Support for women of color

Women of color may face bias from two intersections: their gender and their race. Equal pay is important here, too, Vangala pointed out. So is representation that lets current and prospective women of color in tech know they are not alone.

“Women of color should be regularly shown that they are represented in technology and their individual workplaces. I like to think about this from the perspective of students today who are looking to enter the technology industry in the next few years,” Vangala said. “If these female students don’t see women of color represented in the workforces they are hoping to enter, they are less likely to pursue careers there.”

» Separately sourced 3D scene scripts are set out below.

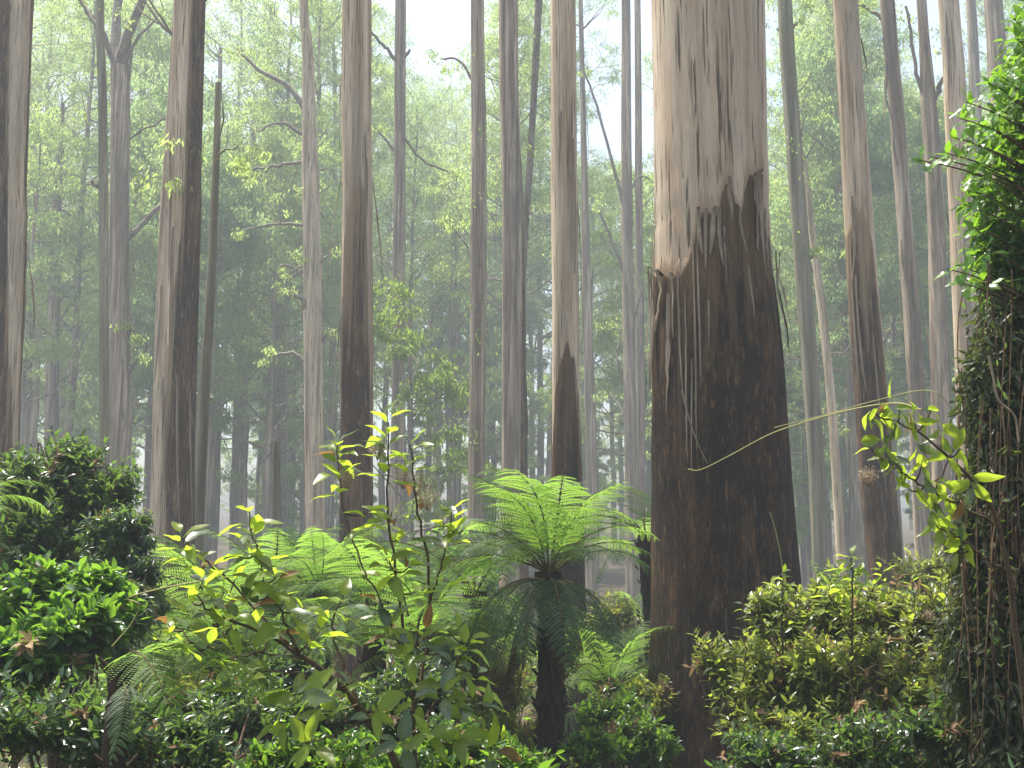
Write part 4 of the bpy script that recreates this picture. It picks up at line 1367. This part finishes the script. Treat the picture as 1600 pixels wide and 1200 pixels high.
SETS = [LEAVES_Y, LEAVES_G, LEAVES_B]
b1 = P(670, 1330, 5.0)
root1, r1 = whorl_plant(
    801, "leaning_shrub", "yellow green broad-leaved shrub whose brown stem leans to the left", b1,
    [[(672, 1330, 5.0, 20), (610, 1180, 4.9, 17), (545, 1085, 4.8, 14), (470, 1025, 4.7, 10), (400, 985, 4.7, 7), (330, 955, 4.6, 5), (305, 925, 4.6, 4)],
     [(470, 1025, 4.7, 8), (425, 980, 4.8, 6), (360, 910, 4.8, 5), (305, 865, 4.8, 4), (285, 840, 4.8, 3)],
     [(468, 1020, 4.7, 7), (440, 960, 4.7, 5), (415, 915, 4.7, 4), (392, 830, 4.7, 3)],
     [(540, 1080, 4.8, 8), (450, 1050, 4.5, 4), (380, 1055, 4.4, 3)],
     [(470, 1028, 4.7, 6), (400, 1020, 4.5, 4), (330, 1030, 4.4, 3), (285, 985, 4.4, 3)],
     [(560, 1100, 4.8, 8), (520, 990, 5.0, 5), (535, 930, 5.0, 3)]],
    [(283, 835, 4.8, 6), (300, 870, 4.8, 5), (330, 885, 4.8, 5), (318, 905, 4.6, 5), (390, 800, 4.7, 5), (398, 838, 4.7, 6), (375, 870, 4.7, 4), (405, 880, 4.7, 5), (432, 900, 4.6, 6),
     (350, 925, 4.6, 5), (300, 940, 4.6, 5), (262, 975, 4.4, 4), (292, 985, 4.4, 4), (330, 1000, 4.4, 4), (370, 960, 4.5, 4), (395, 935, 4.7, 4), (440, 945, 4.6, 5), (475, 950, 4.7, 5),
     (500, 985, 4.8, 5), (535, 935, 5.0, 6), (420, 1000, 4.5, 4), (385, 1055, 4.4, 4), (545, 985, 5.0, 4), (460, 1085, 4.4, 5), (505, 1110, 4.5, 5), (430, 1130, 4.4, 4), (480, 1160, 4.3, 4),
     (560, 1060, 4.7, 4), (590, 1110, 4.6, 4)],
    0.172, SETS)
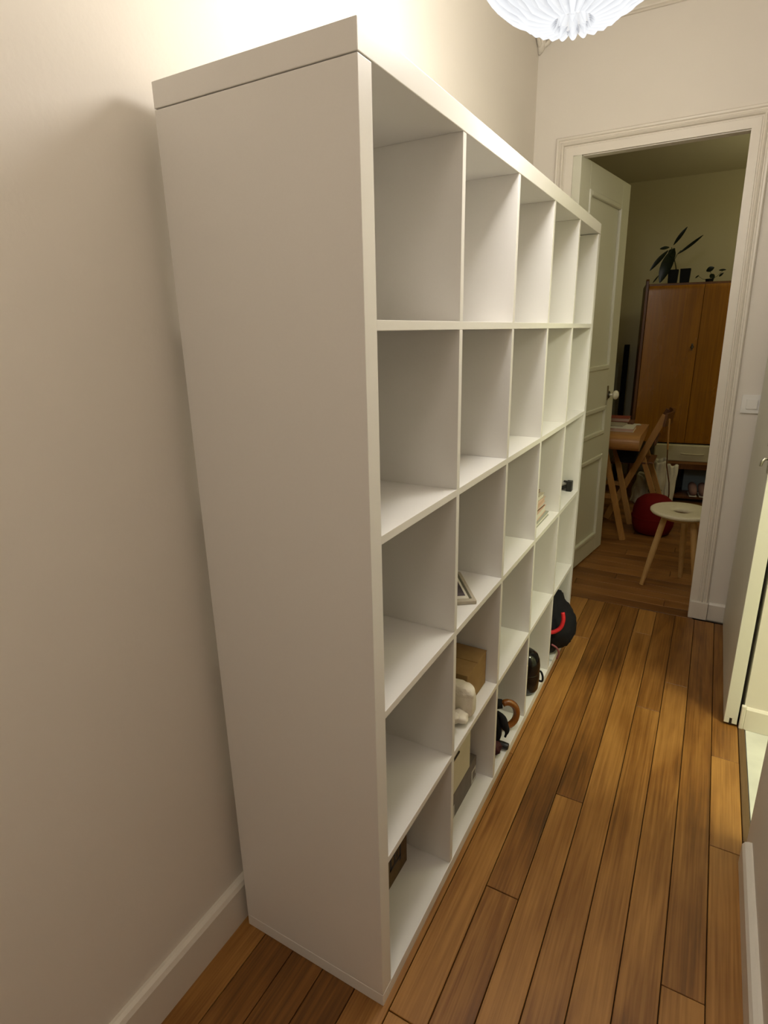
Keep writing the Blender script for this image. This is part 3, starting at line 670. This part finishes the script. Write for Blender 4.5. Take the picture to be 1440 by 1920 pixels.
sheet('side_panel', 'cottonwhite', tg2, (-.075, -.01, .004), (0, 0, 0), (0, 0, 0), 6, 12, lambda u, v: ((u - .5) * .03 + v * .045, 0, v * .20), .004)
# red pouf -----------------------------------------------------------------
pf2 = thing('pouf', 'dark red round pouf behind the stool', 'pouf', (.205, 3.59, 0))
bm = bmesh.new(); lathe(bm, [(.09, .0), (.118, .012), (.136, .06), (.142, .12), (.137, .18), (.118, .235), (.08, .268), (.03, .283), (.008, .285)], 40); finish('cushion', bm, 'darkred', pf2, smooth=True)
bm = bmesh.new(); lathe(bm, [(.142, .118), (.1455, .121), (.1455, .127), (.142, .130)], 40, caps=False); finish('piping', bm, 'darkred', pf2)
# wardrobe -----------------------------------------------------------------
WR = math.radians(8)
wd = thing('wardrobe', 'varnished orange-brown two-door wardrobe on legs', 'wardrobe', (-.098, 4.45, 0), (0, 0, WR))
ww, wdp, z0, z1 = .86, .50, .500, 1.745
def wb_(name, x0, x1, y0, y1, za, zb, m, p=wd, bv=.003): return box(name, x0, x1, y0, y1, za, zb, m, p, bv)
for nm, x0 in (('side_panel', 0), ('side_panel', ww - .024)):
    bm = bmesh.new(); prism(bm, [(-.012, z0), (wdp, z0), (wdp, z1), (.03, z1), (.018, z1 + .030), (-.002, z1 + .034), (-.012, z1 + .018)], 'x', x0, x0 + .024); finish(nm, bm, 'darkwood', wd, bevel=.004)
wb_('top_panel', .024, ww - .024, 0, wdp, z1 - .024, z1 - .002, 'darkwood'); wb_('bottom_panel', .024, ww - .024, 0, wdp, z0, z0 + .02, 'darkwood')
wb_('back_panel', .024, ww - .024, wdp - .01, wdp - .002, z0 + .02, z1 - .024, 'darkwood')
seam = .415
for x0, x1, kx in ((.026, seam - .0015, seam - .035), (seam + .0015, ww - .026, None)):
    bm = bmesh.new(); n_ = 8
    pts = [(-.012, z0 + .004), (-.014, z0 + .02)] + [(-.0145, z0 + .1), (-.0145, z1 - .09)] + [(-.014 + .012 * (1 - math.cos(q * PI / 2 / n_)), z1 - .060 + .042 * math.sin(q * PI / 2 / n_)) for q in range(n_ + 1)] + [(.004, z1 - .018), (.004, z0 + .004)]
    prism(bm, pts, 'x', x0, x1); dr = finish('door', bm, 'wardrobe', wd, bevel=.001)
    if kx:
        bm = bmesh.new(); tube(bm, [(kx, -.014, 1.265), (kx, -.028, 1.265), (kx, -.036, 1.265)], [.006, .012, .009], 12); bbox(bm, kx - .006, kx + .006, -.0165, -.0135, 1.24, 1.29); finish('knob', bm, 'darkmetal', dr)
for x0 in (.02, ww - .06):
    for y0 in (.02, wdp - .06):
        bm = bmesh.new(); bar(bm, (x0 + .02, y0 + .02, z0), (x0 + .02, y0 + .02, 0), .034, .034); finish('leg', bm, 'darkwood', wd, bevel=.003)
# low chest between the wardrobe legs ---------------------------------------
lc = thing('low_cabinet', 'low wooden cabinet with one cream drawer under the wardrobe', 'cabinet', (.098, 4.462, 0), (0, 0, WR))
cw = .60
for x0 in (.03, cw - .022): box('side_panel', x0, x0 + .022, .0, .40, .0, .350, 'darkwood', lc, .002)
box('cabinet_board', .03, cw, -.004, .40, .330, .352, 'tablewood', lc, .002); box('cabinet_board', .052, cw - .022, .0, .40, .285, .3295, 'darkwood', lc, .002)
box('cabinet_board', .052, cw - .022, .0, .40, .035, .057, 'darkwood', lc, .002); box('cabinet_back', .052, cw - .022, .39, .40, .057, .285, 'darkwood', lc, .001)
dr = box('drawer', 0, cw + .02, -.02, .40, .3525, .492, 'cream', lc, .012); dr.modifiers['bevel'].segments = 4
dr['label'] = 'cream lacquered drawer'
bm = bmesh.new(); tube(bm, [(-.11, -.222, .070), (-.07, -.226, .067), (.02, -.226, .066), (.06, -.222, .070)], .006, 8); hh = finish('handle', bm, 'cream', dr)
# things in the low cabinet
def inlc(x, y, z): return (.098 + x * math.cos(WR) - y * math.sin(WR), 4.462 + x * math.sin(WR) + y * math.cos(WR), z)
bgb = box('box', -.14, .14, -.095, .095, 0, .185, 'bluegrey', None, .003); bgb.location = inlc(.41, .288, .0575); bgb.rotation_euler = (0, 0, WR)
tag(bgb, 'blue-grey box at the back of the low cabinet', 'box')
bbg = thing('bag', 'black bag slumped inside the low cabinet', 'bag', inlc(.165, .085, .0575), (0, 0, WR))
blob('bag_body', 'black', bbg, (0, 0, .085), (.085, .07, .10), 9, .15, (24, 16), flat=-.084)
bm = bmesh.new(); tube(bm, [(-.05, 0, .14), (-.02, 0, .185), (.02, 0, .185), (.05, 0, .13)], .006, 8); finish('handle', bm, 'black', bbg)
shp = None
for i, dx in enumerate((0, .075)):
    s_ = thing('shoe', ['dusty pink canvas shoe next to the black bag', 'dusty pink canvas shoe nearest the doorway casing'][i], 'shoe', inlc(.335 + dx, .025, .0575), (0, 0, WR), 'shoes in the low cabinet')
    bm = bmesh.new(); tube(bm, [(0, -.05, .028), (0, -.035, .034), (0, .0, .04), (0, .06, .062), (0, .095, .066), (0, .11, .05)], [.012, .028, .032, .034, .030, .012], 14); finish('upper', bm, 'pinkshoe', s_, smooth=True)
    flatbox('sole', 'paperwhite', .058, .15, .010, s_, (0, .03, 0), bevel=.004)
# plants on the wardrobe ------------------------------------------------------
def leafmesh(bm, p, q, wdt, bend=.0, nrm_=(0, -1, .2), seg=8):
    p, q = Vector(p), Vector(q); t_ = (q - p); L_ = t_.length; t_.normalize(); n_ = Vector(nrm_); n_ = (n_ - t_ * n_.dot(t_)).normalized(); s_ = t_.cross(n_)
    rows = []
    for i in range(seg + 1):
        u = i / seg; w_ = wdt / 2 * (math.sin(PI * min(1, u * .97 + .015)) ** .75) + .0005; c_ = p + t_ * L_ * u + n_ * bend * math.sin(PI * u)
        rows.append([bm.verts.new(c_ - s_ * w_ + n_ * w_ * .2), bm.verts.new(c_), bm.verts.new(c_ + s_ * w_ + n_ * w_ * .2)])
    for a, b in zip(rows, rows[1:]):
        for k in (0, 1): bm.faces.new([a[k], a[k + 1], b[k + 1], b[k]])
Ypl = 4.60
pt = thing('potted_plant', 'dark long-leaved plant in a square black pot on the wardrobe', 'plant', (.078, Ypl, z1 - .0015))
def square_pot(name, parent, x, s=.072, h=.105):
    bm = bmesh.new()
    lo = [bm.verts.new((x + i * s * .44, j * s * .44, 0)) for i, j in ((-1, -1), (1, -1), (1, 1), (-1, 1))]
    hi = [bm.verts.new((x + i * s * .5, j * s * .5, h)) for i, j in ((-1, -1), (1, -1), (1, 1), (-1, 1))]
    hi2 = [bm.verts.new((x + i * s * .44, j * s * .44, h)) for i, j in ((-1, -1), (1, -1), (1, 1), (-1, 1))]
    lo2 = [bm.verts.new((x + i * s * .44, j * s * .44, h - .012)) for i, j in ((-1, -1), (1, -1), (1, 1), (-1, 1))]
    for k in range(4):
        m_ = (k + 1) % 4; bm.faces.new([lo[k], lo[m_], hi[m_], hi[k]]); bm.faces.new([hi[k], hi[m_], hi2[m_], hi2[k]]); bm.faces.new([hi2[k], hi2[m_], lo2[m_], lo2[k]])
    bm.faces.new(lo[::-1]); bm.faces.new(lo2)
    return finish(name, bm, 'pot', parent, bevel=.002)
square_pot('pot', pt, 0)
bm = bmesh.new(); tube(bm, [(.02, 0, .09), (.012, 0, .13), (-.006, 0, .185), (-.034, 0, .27)], [.005, .0045, .004, .003], 8)
tube(bm, [(-.004, 0, .175), (.010, 0, .215), (.036, 0, .245)], .0025, 6); finish('stem', bm, 'stem', pt)
for p, q, wdt, bd in (((-.022, -.005, .285), (.062, -.03, .405), .026, .005), ((.018, -.01, .218), (.178, -.05, .335), .022, -.01), ((-.048, -.02, .270), (-.115, -.03, .262), .024, .004),
                      ((-.012, -.015, .262), (-.085, -.07, .010), .085, .02), ((-.055, -.01, .250), (-.168, -.05, .105), .034, .012), ((-.10, -.03, .07), (-.138, -.05, .012), .010, 0), ((-.045, .0, .255), (.0, -.05, .19), .05, .01)):
    bm = bmesh.new(); leafmesh(bm, p, q, wdt, bd); finish('leaf', bm, 'leaf', pt, smooth=True)
pt2 = thing('plant_pot', 'empty square black pot beside the long-leaved plant', 'pot', (.163, Ypl + .005, z1 - .0015)); square_pot('pot', pt2, 0, .074, .108)
bm = bmesh.new(); bbox(bm, -.030, .030, -.030, .030, .080, .094); finish('soil', bm, 'darkwood', pt2)
pt3 = thing('potted_plant', 'small sparse plant with round leaves on the wardrobe', 'plant', (.335, Ypl + .06, z1 - .0015))
bm = bmesh.new(); lathe(bm, [(.024, 0), (.030, .028), (.026, .028), (.024, .022)], 20); finish('pot', bm, 'pot', pt3)
bm = bmesh.new(); tube(bm, [(0, 0, .02), (.01, 0, .055), (-.008, 0, .092)], .0018, 6); tube(bm, [(0, 0, .02), (-.05, 0, .03), (-.085, 0, .055)], .0015, 6); tube(bm, [(0, 0, .02), (.05, 0, .045), (.085, 0, .085)], .0015, 6); finish('stem', bm, 'stem', pt3)
for p, q, wdt in (((-.03, -.01, .085), (.022, -.02, .108), .038), ((.0, -.01, .060), (.032, -.03, .028), .034), ((.055, -.01, .086), (.105, -.02, .086), .014), ((.062, -.01, .040), (.090, -.02, .066), .016), ((-.10, -.01, .038), (-.075, -.02, .058), .010)):
    bm = bmesh.new(); leafmesh(bm, p, q, wdt, .003); finish('leaf', bm, 'leaf', pt3, smooth=True)
# frames leaning behind the door ---------------------------------------------
for i, (x, wth, hgt, m_, lab) in enumerate(((-.375, .022, 1.20, 'black', 'dark flat frame leaning behind the open door, leftmost'), (-.300, .012, 1.12, 'greenstrip', 'grey-green frame leaning behind the open door'), (-.235, .022, 1.28, 'black', 'dark frame leaning behind the open door, nearest the wardrobe'))):
    o = thing('leaning_frame', lab, 'frame', (x, 4.80 + .01 * i, 0), (-.09, 0, .134), 'frames leaning behind the door')
    bm = bmesh.new(); bbox(bm, -wth, wth, 0, .40, .004, hgt); finish('board', bm, m_, o, bevel=.002)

Nash pointed out that “Transparent reporting on diversity metrics and holding leadership accountable for making progress” are important components to helping women of color succeed in achieving C-suite and corporate board positions in tech.

“Affinity groups and networks within organizations can provide a community and support system internally and create a sense of belonging that empowers women to create change from within,” Nash said.

That change needs to come from leadership as well. “Having leadership present to connect with employees helps boost representation for women of color in safe spaces,” Nash said. “It creates a culture where leaders can advocate for decision-making roles and committees that influence hiring, promotions and project assignments.”

The importance of networking

As well as providing pay and career advance structures that promote equality, it’s important for organizations to encourage ways for women to network with each other and with others.

“When a woman walks into a networking event, conference or symposium to try and gain new skills and connections, this should not feel like an isolating experience,” said Nash. “That’s why conferences, panels and leadership forums should actively cater to women’s dynamic needs and interests, amplifying their voices and creating representation.”

Weitzman explained that Robert Half has a women’s group that hosts events and meets monthly to talk about topics affecting women in the workplace today.

Events like these can give women opportunities to gain more visibility in their organizations and greater opportunities for advancement.

“In technology, women are often paired with other women that work in their same department or even (the) same team,” Vangala said. “While this can be beneficial in a number of ways, it can also be somewhat limiting for women looking to advance their careers. Broadening peer-to-peer networking outside of one’s immediate work environment or team can help to develop an individual into a more well-rounded worker that can have multiple perspectives.”

Economic benefits of gender equity

One way gender equity benefits organizations is through promoting economic growth. In 2015, McKinsey found global gender inequality reduces global gross domestic product by about $12 trillion, with some countries facing a 35% loss. Gender equity opens organizations up to a wider pool of talented individuals and provides more diverse perspectives that could be useful in making products more practical for customers.

“Valuing gender equity and diversity within the tech sector not only equips companies with a strategic edge in attracting top talent but also fosters the development of more inclusive and equitable technological solutions,” said Vangala.